#### DATASET RECORDS:

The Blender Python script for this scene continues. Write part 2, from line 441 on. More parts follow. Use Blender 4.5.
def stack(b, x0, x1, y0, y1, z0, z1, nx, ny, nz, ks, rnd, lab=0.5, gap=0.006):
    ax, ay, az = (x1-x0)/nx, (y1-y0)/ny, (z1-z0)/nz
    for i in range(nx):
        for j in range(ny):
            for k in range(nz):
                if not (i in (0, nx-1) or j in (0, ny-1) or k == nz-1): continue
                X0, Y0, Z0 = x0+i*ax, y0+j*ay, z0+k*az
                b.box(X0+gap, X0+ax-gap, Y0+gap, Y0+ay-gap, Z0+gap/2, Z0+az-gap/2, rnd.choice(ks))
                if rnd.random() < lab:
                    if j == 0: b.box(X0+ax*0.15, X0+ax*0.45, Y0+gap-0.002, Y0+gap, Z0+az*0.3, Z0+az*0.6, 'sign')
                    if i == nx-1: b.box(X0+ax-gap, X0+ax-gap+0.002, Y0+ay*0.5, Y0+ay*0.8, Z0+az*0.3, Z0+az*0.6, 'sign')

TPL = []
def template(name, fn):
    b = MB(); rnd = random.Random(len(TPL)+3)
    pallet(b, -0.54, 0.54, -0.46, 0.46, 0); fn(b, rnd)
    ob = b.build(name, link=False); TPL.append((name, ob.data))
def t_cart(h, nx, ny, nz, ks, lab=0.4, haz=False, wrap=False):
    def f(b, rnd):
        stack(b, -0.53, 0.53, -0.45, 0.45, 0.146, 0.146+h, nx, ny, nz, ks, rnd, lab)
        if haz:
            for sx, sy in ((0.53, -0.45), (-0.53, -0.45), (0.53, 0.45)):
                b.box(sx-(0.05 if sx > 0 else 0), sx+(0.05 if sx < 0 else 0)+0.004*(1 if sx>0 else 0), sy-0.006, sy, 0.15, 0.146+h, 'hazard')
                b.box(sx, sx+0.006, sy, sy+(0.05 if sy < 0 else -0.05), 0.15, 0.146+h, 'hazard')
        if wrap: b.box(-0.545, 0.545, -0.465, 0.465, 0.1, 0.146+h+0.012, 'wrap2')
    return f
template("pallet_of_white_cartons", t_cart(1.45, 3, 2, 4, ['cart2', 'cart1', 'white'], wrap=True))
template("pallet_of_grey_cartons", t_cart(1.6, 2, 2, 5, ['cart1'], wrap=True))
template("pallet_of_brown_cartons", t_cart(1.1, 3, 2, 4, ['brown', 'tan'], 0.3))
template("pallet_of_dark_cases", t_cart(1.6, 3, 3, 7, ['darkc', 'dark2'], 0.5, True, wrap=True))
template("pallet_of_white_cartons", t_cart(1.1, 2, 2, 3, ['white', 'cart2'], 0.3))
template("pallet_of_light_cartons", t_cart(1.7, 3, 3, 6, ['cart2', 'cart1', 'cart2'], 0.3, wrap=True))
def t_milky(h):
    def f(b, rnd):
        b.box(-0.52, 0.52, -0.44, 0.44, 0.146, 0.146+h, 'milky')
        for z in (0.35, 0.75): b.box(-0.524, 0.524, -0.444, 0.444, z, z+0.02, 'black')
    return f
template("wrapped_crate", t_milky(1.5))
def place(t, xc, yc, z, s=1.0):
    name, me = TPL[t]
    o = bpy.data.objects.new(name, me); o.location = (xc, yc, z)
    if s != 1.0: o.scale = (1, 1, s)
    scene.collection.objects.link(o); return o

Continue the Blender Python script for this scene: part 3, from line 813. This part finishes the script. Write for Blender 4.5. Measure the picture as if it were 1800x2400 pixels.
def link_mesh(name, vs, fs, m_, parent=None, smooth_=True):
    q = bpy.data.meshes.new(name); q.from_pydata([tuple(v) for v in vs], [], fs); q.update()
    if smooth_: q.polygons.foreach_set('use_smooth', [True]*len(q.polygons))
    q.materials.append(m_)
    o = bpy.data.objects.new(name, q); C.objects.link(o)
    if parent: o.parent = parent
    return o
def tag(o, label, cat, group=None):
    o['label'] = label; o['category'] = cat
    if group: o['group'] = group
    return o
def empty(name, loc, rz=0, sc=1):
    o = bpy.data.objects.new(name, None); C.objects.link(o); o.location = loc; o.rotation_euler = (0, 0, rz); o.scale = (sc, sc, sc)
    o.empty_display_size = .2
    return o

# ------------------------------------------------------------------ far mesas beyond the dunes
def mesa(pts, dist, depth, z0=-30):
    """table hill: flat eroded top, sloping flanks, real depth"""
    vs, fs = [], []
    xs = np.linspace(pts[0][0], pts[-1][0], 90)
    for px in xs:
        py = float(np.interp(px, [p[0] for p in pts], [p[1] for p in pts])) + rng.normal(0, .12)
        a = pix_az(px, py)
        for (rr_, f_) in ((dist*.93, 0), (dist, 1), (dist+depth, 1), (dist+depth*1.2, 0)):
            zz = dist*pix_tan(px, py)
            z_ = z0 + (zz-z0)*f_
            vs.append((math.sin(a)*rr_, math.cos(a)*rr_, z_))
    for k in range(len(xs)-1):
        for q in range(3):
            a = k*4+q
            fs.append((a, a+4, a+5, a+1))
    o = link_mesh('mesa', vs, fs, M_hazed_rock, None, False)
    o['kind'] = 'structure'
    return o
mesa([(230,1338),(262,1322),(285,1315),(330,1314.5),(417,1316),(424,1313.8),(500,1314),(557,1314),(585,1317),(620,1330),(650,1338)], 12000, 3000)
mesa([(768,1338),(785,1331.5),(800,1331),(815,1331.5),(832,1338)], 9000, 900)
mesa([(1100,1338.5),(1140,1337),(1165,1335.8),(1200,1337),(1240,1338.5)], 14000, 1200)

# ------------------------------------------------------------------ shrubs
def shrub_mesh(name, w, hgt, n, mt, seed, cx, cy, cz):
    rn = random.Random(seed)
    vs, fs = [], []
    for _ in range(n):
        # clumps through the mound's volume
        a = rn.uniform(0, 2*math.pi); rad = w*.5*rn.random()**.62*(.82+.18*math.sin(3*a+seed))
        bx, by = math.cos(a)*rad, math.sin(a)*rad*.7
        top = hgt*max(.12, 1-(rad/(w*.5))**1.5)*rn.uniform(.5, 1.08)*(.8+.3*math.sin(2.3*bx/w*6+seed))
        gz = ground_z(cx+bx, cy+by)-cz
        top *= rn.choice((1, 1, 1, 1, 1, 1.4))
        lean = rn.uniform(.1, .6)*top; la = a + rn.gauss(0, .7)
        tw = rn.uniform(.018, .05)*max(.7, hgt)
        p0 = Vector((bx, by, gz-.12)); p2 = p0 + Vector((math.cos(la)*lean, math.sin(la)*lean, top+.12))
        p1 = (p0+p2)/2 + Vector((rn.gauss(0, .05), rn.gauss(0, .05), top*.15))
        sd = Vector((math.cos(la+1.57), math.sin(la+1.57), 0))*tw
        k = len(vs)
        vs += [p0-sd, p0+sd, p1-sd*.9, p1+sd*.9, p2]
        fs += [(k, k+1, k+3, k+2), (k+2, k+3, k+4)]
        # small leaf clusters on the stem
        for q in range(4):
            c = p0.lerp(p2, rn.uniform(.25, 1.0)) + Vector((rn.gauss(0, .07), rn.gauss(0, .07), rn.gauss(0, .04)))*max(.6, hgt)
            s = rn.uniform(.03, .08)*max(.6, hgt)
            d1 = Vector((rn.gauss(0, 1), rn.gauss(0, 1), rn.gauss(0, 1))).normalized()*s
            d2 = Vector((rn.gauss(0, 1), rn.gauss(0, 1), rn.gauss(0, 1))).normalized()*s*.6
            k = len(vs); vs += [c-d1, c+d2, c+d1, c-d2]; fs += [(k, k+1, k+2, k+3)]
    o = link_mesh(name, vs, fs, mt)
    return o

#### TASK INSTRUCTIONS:
Return the lines above precisely as they appear, beginning at the first line and ending at the line with "Y0+ay*0.8, Z0+az*0.3, Z0+az*0.6, 'sign')", and nothing after it.

#### ANSWER TO THIS EXERCISE:
The Blender Python script for this scene continues. Write part 2, from line 441 on. More parts follow. Use Blender 4.5.
def stack(b, x0, x1, y0, y1, z0, z1, nx, ny, nz, ks, rnd, lab=0.5, gap=0.006):
    ax, ay, az = (x1-x0)/nx, (y1-y0)/ny, (z1-z0)/nz
    for i in range(nx):
        for j in range(ny):
            for k in range(nz):
                if not (i in (0, nx-1) or j in (0, ny-1) or k == nz-1): continue
                X0, Y0, Z0 = x0+i*ax, y0+j*ay, z0+k*az
                b.box(X0+gap, X0+ax-gap, Y0+gap, Y0+ay-gap, Z0+gap/2, Z0+az-gap/2, rnd.choice(ks))
                if rnd.random() < lab:
                    if j == 0: b.box(X0+ax*0.15, X0+ax*0.45, Y0+gap-0.002, Y0+gap, Z0+az*0.3, Z0+az*0.6, 'sign')
                    if i == nx-1: b.box(X0+ax-gap, X0+ax-gap+0.002, Y0+ay*0.5, Y0+ay*0.8, Z0+az*0.3, Z0+az*0.6, 'sign')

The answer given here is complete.